◆ **DATASET EXTRACT**:
++++++

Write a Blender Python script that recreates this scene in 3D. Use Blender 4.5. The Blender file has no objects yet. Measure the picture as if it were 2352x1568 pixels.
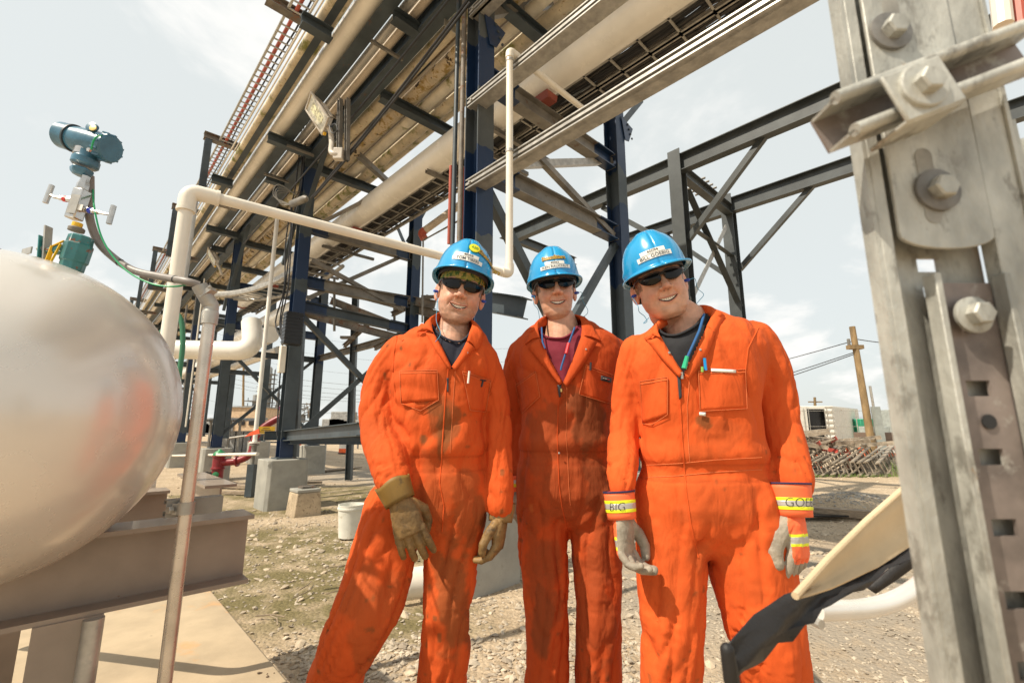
import bpy, bmesh, math, random
import numpy as np
from mathutils import Vector, Matrix, noise
from mathutils.bvhtree import BVHTree
random.seed(7); np.random.seed(7)
R = math.radians
scene = bpy.context.scene
COL = scene.collection

# ---------------------------------------------------------------- camera
CAM_H = 1.24; PITCH = R(10.5)
cam_data = bpy.data.cameras.new("camera")
cam_data.lens = 16.0; cam_data.sensor_width = 36.0
cam_data.clip_start = 0.02; cam_data.clip_end = 3000
cam_data.dof.use_dof = True; cam_data.dof.focus_distance = 1.85; cam_data.dof.aperture_fstop = 7.1
cam = bpy.data.objects.new("camera", cam_data); COL.objects.link(cam)
cam.location = (0, 0, CAM_H); cam.rotation_euler = (math.pi/2 + PITCH, 0, 0)
scene.camera = cam
# ---------------------------------------------------------------- sun and sky
TO_SUN = Vector((-0.82, -0.48, 1.22)).normalized()
SUN_EL = math.asin(TO_SUN.z); SUN_AZ = math.atan2(TO_SUN.x, TO_SUN.y)
sd = bpy.data.lights.new("sun", 'SUN'); sd.energy = 5.0; sd.angle = R(0.6); sd.color = (1.0, 0.90, 0.74)
sun = bpy.data.objects.new("sun", sd); COL.objects.link(sun); sun.location = (0, 0, 30)
sun.rotation_euler = (-TO_SUN).to_track_quat('-Z', 'Y').to_euler()
world = bpy.data.worlds.new("World"); scene.world = world; world.use_nodes = True
wn = world.node_tree.nodes; wl = world.node_tree.links; wn.clear()
wo = wn.new('ShaderNodeOutputWorld'); wb = wn.new('ShaderNodeBackground'); wl.new(wb.outputs[0], wo.inputs[0])
wb.inputs[1].default_value = 0.1
sky = wn.new('ShaderNodeTexSky'); sky.sky_type = 'NISHITA'; sky.sun_disc = False
sky.sun_elevation = SUN_EL; sky.sun_rotation = SUN_AZ; sky.dust_density = 3.0; sky.air_density = 1.0; sky.ozone_density = 1.0
tc = wn.new('ShaderNodeTexCoord'); sep = wn.new('ShaderNodeSeparateXYZ'); wl.new(tc.outputs['Generated'], sep.inputs[0])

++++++

◆ **WRITTEN REQUEST**:
Quote, please, every line of the material above from its start through the line that has "COL = scene.collection", reproducing the words exactly and dropping any images.

◆ **RESULT BELOW**:
Write a Blender Python script that recreates this scene in 3D. Use Blender 4.5. The Blender file has no objects yet. Measure the picture as if it were 2352x1568 pixels.
import bpy, bmesh, math, random
import numpy as np
from mathutils import Vector, Matrix, noise
from mathutils.bvhtree import BVHTree
random.seed(7); np.random.seed(7)
R = math.radians
scene = bpy.context.scene
COL = scene.collection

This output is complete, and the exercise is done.